Differential Experiences of Black and White Citizens with Police Agencies: A Brief History
Organized police forces as we know them have been around for about 150 years. Prior to that time, cities were patrolled by a few men who roamed the streets in the evening hours, calling out the time or weather conditions. In 1838 Boston became the first to employ men to patrol during daylight hours. Six years later New York City combined day and night watchmen into a single organized force. Over a thirty-year period after 1845, nearly every major city in the United States developed an organized police department (Platt et al., 1982).
The sharp increase in the demand for organized social control in the mid-1800s may be attributed to several factors: increased population density, growing ethnic diversity, the development of industrial capitalism, and the emergence of a hierarchical class structure. Several social theorists contend that a primary purpose of the police was, and continues to be, to protect the property, wealth, and position of the higher classes (Platt et al., 1982; Feagin and Hahn, 1973; Fielding, 1991). Historically, police relations with poor racial and ethnic groups often have been marked by aggressive domination and violence. Many times in their efforts to control the "dangerous classes," as defined by powerful white leaders and groups, the police relied on brute force. For instance, in the Draft Riot of New York City in 1863, the local police were estimated to have killed more than a thousand people, many of whom were poor and working class Irish immigrants (Platt et al., 1982).
In the South, the emergence of an organized police force was somewhat different. The history of the southern watchmen dates back to the year 1690 with the legislation of the slave codes. In order for the slave population to be adequately subordinated and controlled, all white males were given the right to stop, question, and apprehend any black person. These methods of control reflected and perpetuated the negative, often criminalized, portrayal of the black man in the white mind (Owens, 1977).

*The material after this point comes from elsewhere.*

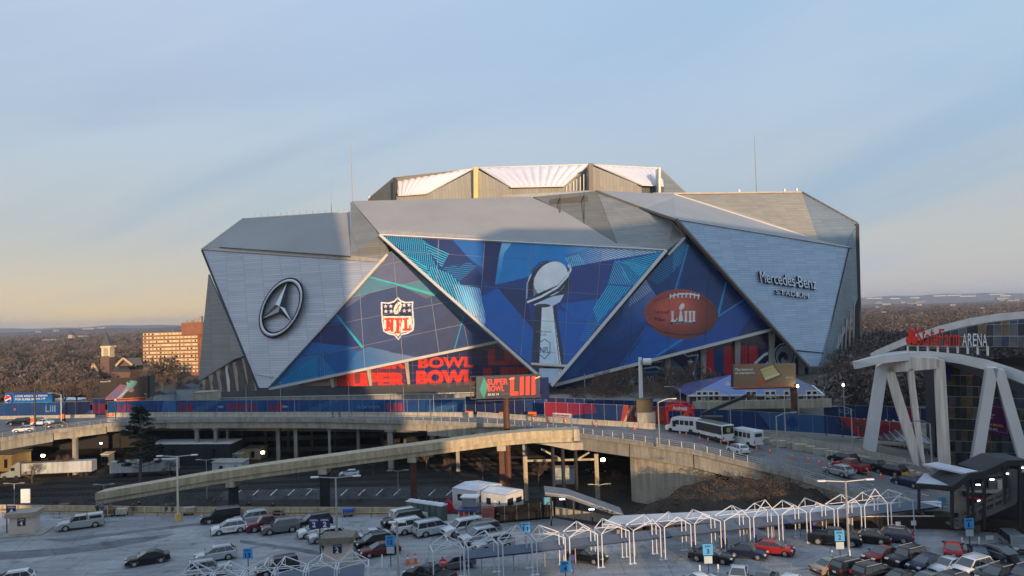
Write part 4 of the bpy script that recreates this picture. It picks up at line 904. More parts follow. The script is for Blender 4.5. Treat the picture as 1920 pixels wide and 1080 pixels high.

Police violence against African Americans continued throughout the history of the United States. From 1920 through 1932 white police officers killed 54 percent of the 749 blacks killed by white persons in the South and 68 percent of those killed outside of the southern region (Myrdal, 1944). Further, in an analysis of 76 race riots between 1913-1963, the immediate precipitating event in 20 percent of the uprisings was the killing of or interference with black men by white police officers. This percentage dramatically increased in the years 1964-1967, when seven of the fourteen major riots that occurred over the three-year period could be directly traced to the misconduct of white policemen against black citizens. In addition, most of the smaller riots were triggered by the larger riots and were thus indirectly linked to police-citizen encounters (Feagin and Hahn, 1973).
According to a number of analysts (see Fielding, 1991), the modern police forces, as major control agents of the state, are not only concerned with crime and its prevention but also with the surveillance and coercion of subordinate racial groups in society. Groups of individuals who are viewed as a threat to the dominant white society must be adequately controlled. There is much close patrolling of black and other minority communities. From the 1960s to the 1990s the common practice of preventive police patrolling in ghetto areas, with its "stop and frisk" and "arrest on suspicion" tactics, has led to unfavorable police contacts for black and Latino males. Harassment of this type in turn intensifies negative attitudes toward the police. In minority communities there is often a strong mistrust and even hatred of the police officers, who are frequently viewed as serving the interests of the dominant white group. The relationship between black and other minority citizens with white police officers has been, and continues to be, different from the relationship these officers typically have with white citizens (Alpert, 1989; Bogomolny, 1976; Feagin, 1991; Walker, 1992).